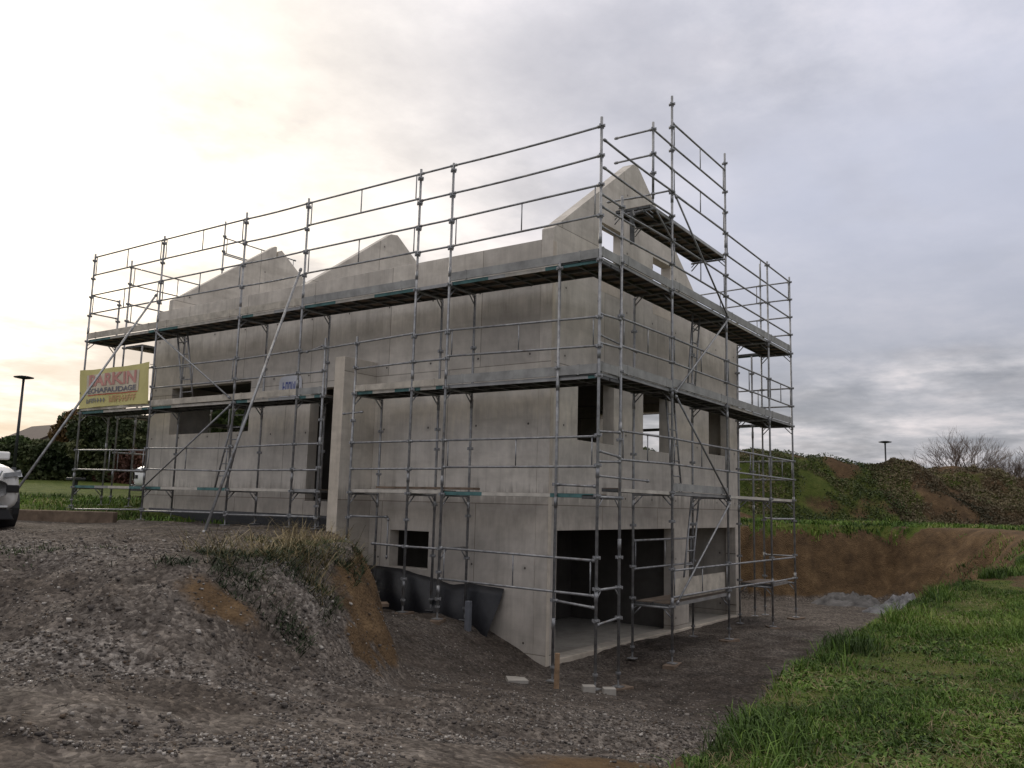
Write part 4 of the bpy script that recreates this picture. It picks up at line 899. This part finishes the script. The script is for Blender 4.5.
# crowns built from leaf clumps
def crown_leaves(center, radii, n, size, dens_seed, clumps=24, hollow=.55, stretch=1.0):
    r2 = np.random.default_rng(dens_seed); cl = r2.normal(size=(clumps, 3)); cl /= np.linalg.norm(cl, axis=1)[:, None]
    cl *= (hollow+(1-hollow)*r2.random((clumps, 1)))*.85; cr = .22+.2*r2.random(clumps)
    w_ = cr**2; idx_ = r2.choice(clumps, n, p=w_/w_.sum()); d = r2.normal(size=(n, 3)); d /= np.linalg.norm(d, axis=1)[:, None]
    P_ = cl[idx_]+d*(cr[idx_]*(.75+.35*r2.random(n)))[:, None]
    P_ = P_*np.array(radii)+np.array(center)
    ax = r2.normal(size=(n, 3)); ax /= np.linalg.norm(ax, axis=1)[:, None]; b2 = np.cross(ax, r2.normal(size=(n, 3))); b2 /= np.linalg.norm(b2, axis=1)[:, None]
    q = size*(.6+.8*r2.random(n))[:, None]
    V = np.stack([P_-ax*q*.5, P_+b2*q*.3, P_+ax*q*.5, P_-b2*q*.3], 1).reshape(-1, 3)
    v = np.clip(.25+.5*r2.random(clumps)[idx_]+.3*(r2.random(n)-.5)+.1, 0, 1)
    return V, np.arange(4*n).reshape(n, 4), np.repeat(np.stack([v, v, v, np.ones(n)], -1), 4, 0), cl*np.array(radii)+np.array(center)
def tree(name, x, y, z, h, rad, mat, n, size, label, cat, seed, group=None, trunk_h=.3, bark='bark'):
    e = empty(name, (x, y, z), label, cat, group)
    cz = h*(trunk_h+(1-trunk_h)/2); V, Fc, col, cl = crown_leaves((0, 0, cz), (rad, rad, h*(1-trunk_h)/2*1.1), n, size, seed)
    npmesh('crown', V, Fc, mat, e, attrs={'rnd': col})
    mb = MB(); mb.tube((0, 0, -.3), (.05, 0, cz*.8), h*.028, 8, r2=h*.014)
    for c_ in cl[:14]: mb.tube((.03, 0, cz*(.35+.4*random.random())), c_, h*.008, 5, r2=h*.003)
    mb.build('trunk', M[bark], e, smooth=True); return e
M['bark'] = simple('bark', (.07, .055, .04), .9, 0, .3, 8); M['twig'] = simple('bare_twigs', (.13, .095, .075), .9, 0, .3, 6)
M['leaf_dark'] = leafmat('dark_evergreen_leaves', [(0, (.020, .030, .012)), (.5, (.052, .068, .026)), (1, (.12, .125, .05))])
M['leaf_green'] = leafmat('green_leaves', [(0, (.015, .028, .010)), (.5, (.04, .065, .018)), (1, (.085, .11, .03))])
M['leaf_aut'] = leafmat('autumn_leaves', [(0, (.045, .03, .012)), (.5, (.11, .065, .022)), (1, (.20, .12, .04))])
M['leaf_red'] = leafmat('russet_hedge_leaves', [(0, (.05, .022, .016)), (.5, (.12, .055, .038)), (1, (.20, .10, .055))])
def hedge(name, a, b_, h, w_, mat, n, size, label, seed, zo=0):
    (s0, t0), (s1_, t1) = a, b_; x0, y0 = st2xy(s0, t0); x1, y1 = st2xy(s1_, t1); r2 = np.random.default_rng(seed)
    z0 = float(zat((s0+s1_)/2, (t0+t1)/2)[0])+zo; Ln = math.hypot(x1-x0, y1-y0); an = math.atan2(y1-y0, x1-x0)
    e = empty(name, ((x0+x1)/2, (y0+y1)/2, z0), label, 'hedge', rz=an)
    u = r2.random(n)*Ln-Ln/2; top = h*(1+.35*fbm(u/1.0+seed*7, u*0+3.3, .35, 3)); zz_ = top*r2.random(n)**.7; vv = (r2.random(n)-.5)*w_*(1+.3*vnoise(u*1.5, zz_*1.5))
    k = r2.random(n) < .5; vv = np.where(k, np.sign(vv)*w_/2*(.85+.3*r2.random(n)), vv); zz_ = np.where(~k & (r2.random(n) < .7), top*(.9+.14*r2.random(n)), zz_)
    P_ = np.stack([u, vv, zz_], -1); ax = r2.normal(size=(n, 3)); ax /= np.linalg.norm(ax, axis=1)[:, None]; b2 = np.cross(ax, r2.normal(size=(n, 3))); b2 /= np.linalg.norm(b2, axis=1)[:, None]
    q = size*(.6+.8*r2.random(n))[:, None]; V = np.stack([P_-ax*q*.5, P_+b2*q*.32, P_+ax*q*.5, P_-b2*q*.32], 1).reshape(-1, 3)
    v = np.clip(.45+.9*vnoise(u*.9+seed, zz_*.9)+.4*(r2.random(n)-.5), 0, 1); npmesh('foliage', V, np.arange(4*n).reshape(n, 4), mat, e, attrs={'rnd': np.repeat(np.stack([v, v, v, np.ones(n)], -1), 4, 0)})
    mb = MB()
    for i in range(int(Ln/1.2)+1): xx_ = -Ln/2+i*1.2; mb.tube((xx_, 0, -.3), (xx_+.1, 0, h*.8), .06, 5, r2=.03)
    mb.build('stems', M['bark'], e)
hedge('hedge', (46, -37), (47, -21.5), 2.1, 2.0, M['leaf_dark'], 26000, .26, 'tall dark evergreen hedge behind the lawn at the left edge', 3, -.2)
hedge('hedge', (47, -22.5), (40, -14.6), 2.1, 1.2, M['leaf_red'], 12000, .26, 'russet brown hedge along the back of the lawn beneath the banner', 5, -.4)
def tp(px, s): return (px-512)/851*s
for i, (px, s_, h, rad, mt, lab) in enumerate([(100, 50, 4.9, 2.3, 'leaf_aut', 'autumn tree with yellow-brown leaves rising left of the banner'), (120, 46, 4.6, 2.4, 'leaf_dark', 'dark tree standing directly beneath the banner'), (86, 53, 4.3, 1.9, 'leaf_green', 'small green tree between the autumn tree and the tiled house'),
        (66, 56, 2.6, 1.8, 'leaf_dark', 'dark bushy tree in front of the tiled house'), (30, 60, 2.7, 2.2, 'leaf_dark', 'low dark tree behind the hedge beside the street lamp'), (6, 58, 2.9, 2.4, 'leaf_green', 'green bushy tree behind the hedge at the very left edge'), (230, 34, 6.5, 3.0, 'leaf_green', 'leafy tree behind the house seen through the long window')]):
    x, y = st2xy(s_, tp(px, s_)); tree('tree', x, y, float(zat(s_, tp(px, s_))[0])-.5, h, rad, M[mt], 13000, .24, lab, 'tree', 20+i, trunk_h=.15)
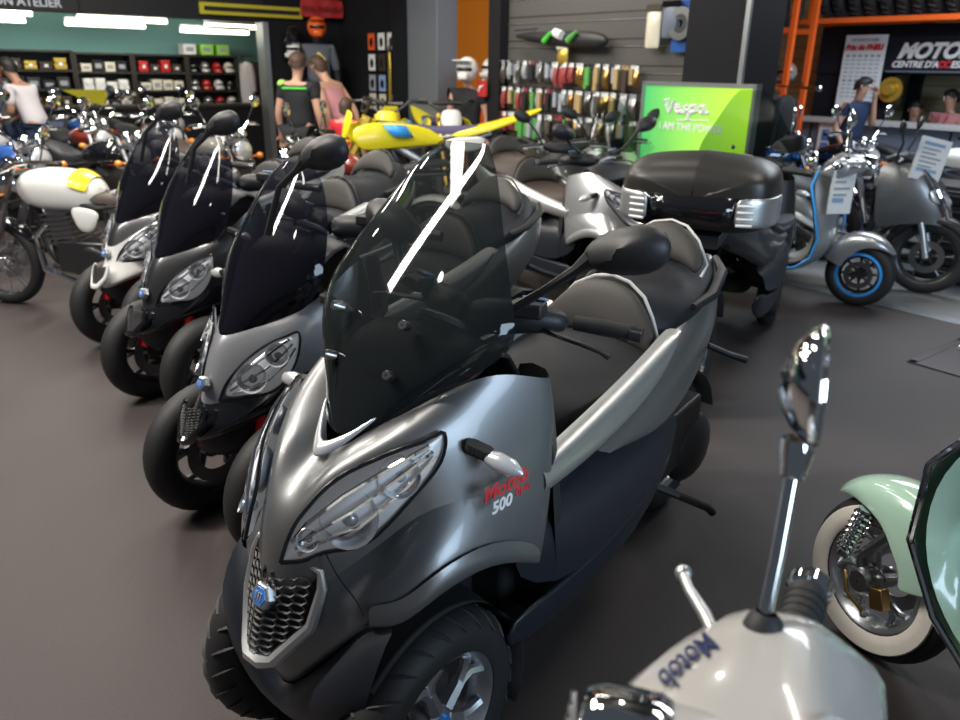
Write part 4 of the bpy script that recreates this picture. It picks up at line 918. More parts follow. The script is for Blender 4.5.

====

#### Task goal:
Set the pictures aside and transcribe the data above exactly.

#### Correct answer:
Write part 4 of the bpy script that recreates this picture. It picks up at line 899. This part finishes the script. The script is for Blender 4.5.
# crowns built from leaf clumps
def crown_leaves(center, radii, n, size, dens_seed, clumps=24, hollow=.55, stretch=1.0):
    r2 = np.random.default_rng(dens_seed); cl = r2.normal(size=(clumps, 3)); cl /= np.linalg.norm(cl, axis=1)[:, None]
    cl *= (hollow+(1-hollow)*r2.random((clumps, 1)))*.85; cr = .22+.2*r2.random(clumps)
    w_ = cr**2; idx_ = r2.choice(clumps, n, p=w_/w_.sum()); d = r2.normal(size=(n, 3)); d /= np.linalg.norm(d, axis=1)[:, None]
    P_ = cl[idx_]+d*(cr[idx_]*(.75+.35*r2.random(n)))[:, None]
    P_ = P_*np.array(radii)+np.array(center)
    ax = r2.normal(size=(n, 3)); ax /= np.linalg.norm(ax, axis=1)[:, None]; b2 = np.cross(ax, r2.normal(size=(n, 3))); b2 /= np.linalg.norm(b2, axis=1)[:, None]
    q = size*(.6+.8*r2.random(n))[:, None]
    V = np.stack([P_-ax*q*.5, P_+b2*q*.3, P_+ax*q*.5, P_-b2*q*.3], 1).reshape(-1, 3)
    v = np.clip(.25+.5*r2.random(clumps)[idx_]+.3*(r2.random(n)-.5)+.1, 0, 1)
    return V, np.arange(4*n).reshape(n, 4), np.repeat(np.stack([v, v, v, np.ones(n)], -1), 4, 0), cl*np.array(radii)+np.array(center)
def tree(name, x, y, z, h, rad, mat, n, size, label, cat, seed, group=None, trunk_h=.3, bark='bark'):
    e = empty(name, (x, y, z), label, cat, group)
    cz = h*(trunk_h+(1-trunk_h)/2); V, Fc, col, cl = crown_leaves((0, 0, cz), (rad, rad, h*(1-trunk_h)/2*1.1), n, size, seed)
    npmesh('crown', V, Fc, mat, e, attrs={'rnd': col})
    mb = MB(); mb.tube((0, 0, -.3), (.05, 0, cz*.8), h*.028, 8, r2=h*.014)
    for c_ in cl[:14]: mb.tube((.03, 0, cz*(.35+.4*random.random())), c_, h*.008, 5, r2=h*.003)
    mb.build('trunk', M[bark], e, smooth=True); return e
M['bark'] = simple('bark', (.07, .055, .04), .9, 0, .3, 8); M['twig'] = simple('bare_twigs', (.13, .095, .075), .9, 0, .3, 6)
M['leaf_dark'] = leafmat('dark_evergreen_leaves', [(0, (.020, .030, .012)), (.5, (.052, .068, .026)), (1, (.12, .125, .05))])
M['leaf_green'] = leafmat('green_leaves', [(0, (.015, .028, .010)), (.5, (.04, .065, .018)), (1, (.085, .11, .03))])
M['leaf_aut'] = leafmat('autumn_leaves', [(0, (.045, .03, .012)), (.5, (.11, .065, .022)), (1, (.20, .12, .04))])
M['leaf_red'] = leafmat('russet_hedge_leaves', [(0, (.05, .022, .016)), (.5, (.12, .055, .038)), (1, (.20, .10, .055))])
def hedge(name, a, b_, h, w_, mat, n, size, label, seed, zo=0):
    (s0, t0), (s1_, t1) = a, b_; x0, y0 = st2xy(s0, t0); x1, y1 = st2xy(s1_, t1); r2 = np.random.default_rng(seed)
    z0 = float(zat((s0+s1_)/2, (t0+t1)/2)[0])+zo; Ln = math.hypot(x1-x0, y1-y0); an = math.atan2(y1-y0, x1-x0)
    e = empty(name, ((x0+x1)/2, (y0+y1)/2, z0), label, 'hedge', rz=an)
    u = r2.random(n)*Ln-Ln/2; top = h*(1+.35*fbm(u/1.0+seed*7, u*0+3.3, .35, 3)); zz_ = top*r2.random(n)**.7; vv = (r2.random(n)-.5)*w_*(1+.3*vnoise(u*1.5, zz_*1.5))
    k = r2.random(n) < .5; vv = np.where(k, np.sign(vv)*w_/2*(.85+.3*r2.random(n)), vv); zz_ = np.where(~k & (r2.random(n) < .7), top*(.9+.14*r2.random(n)), zz_)
    P_ = np.stack([u, vv, zz_], -1); ax = r2.normal(size=(n, 3)); ax /= np.linalg.norm(ax, axis=1)[:, None]; b2 = np.cross(ax, r2.normal(size=(n, 3))); b2 /= np.linalg.norm(b2, axis=1)[:, None]
    q = size*(.6+.8*r2.random(n))[:, None]; V = np.stack([P_-ax*q*.5, P_+b2*q*.32, P_+ax*q*.5, P_-b2*q*.32], 1).reshape(-1, 3)
    v = np.clip(.45+.9*vnoise(u*.9+seed, zz_*.9)+.4*(r2.random(n)-.5), 0, 1); npmesh('foliage', V, np.arange(4*n).reshape(n, 4), mat, e, attrs={'rnd': np.repeat(np.stack([v, v, v, np.ones(n)], -1), 4, 0)})
    mb = MB()
    for i in range(int(Ln/1.2)+1): xx_ = -Ln/2+i*1.2; mb.tube((xx_, 0, -.3), (xx_+.1, 0, h*.8), .06, 5, r2=.03)
    mb.build('stems', M['bark'], e)
hedge('hedge', (46, -37), (47, -21.5), 2.1, 2.0, M['leaf_dark'], 26000, .26, 'tall dark evergreen hedge behind the lawn at the left edge', 3, -.2)
hedge('hedge', (47, -22.5), (40, -14.6), 2.1, 1.2, M['leaf_red'], 12000, .26, 'russet brown hedge along the back of the lawn beneath the banner', 5, -.4)
def tp(px, s): return (px-512)/851*s
for i, (px, s_, h, rad, mt, lab) in enumerate([(100, 50, 4.9, 2.3, 'leaf_aut', 'autumn tree with yellow-brown leaves rising left of the banner'), (120, 46, 4.6, 2.4, 'leaf_dark', 'dark tree standing directly beneath the banner'), (86, 53, 4.3, 1.9, 'leaf_green', 'small green tree between the autumn tree and the tiled house'),
        (66, 56, 2.6, 1.8, 'leaf_dark', 'dark bushy tree in front of the tiled house'), (30, 60, 2.7, 2.2, 'leaf_dark', 'low dark tree behind the hedge beside the street lamp'), (6, 58, 2.9, 2.4, 'leaf_green', 'green bushy tree behind the hedge at the very left edge'), (230, 34, 6.5, 3.0, 'leaf_green', 'leafy tree behind the house seen through the long window')]):
    x, y = st2xy(s_, tp(px, s_)); tree('tree', x, y, float(zat(s_, tp(px, s_))[0])-.5, h, rad, M[mt], 13000, .24, lab, 'tree', 20+i, trunk_h=.15)
Write part 4 of the bpy script that recreates this picture. It picks up at line 918. More parts follow. The script is for Blender 4.5.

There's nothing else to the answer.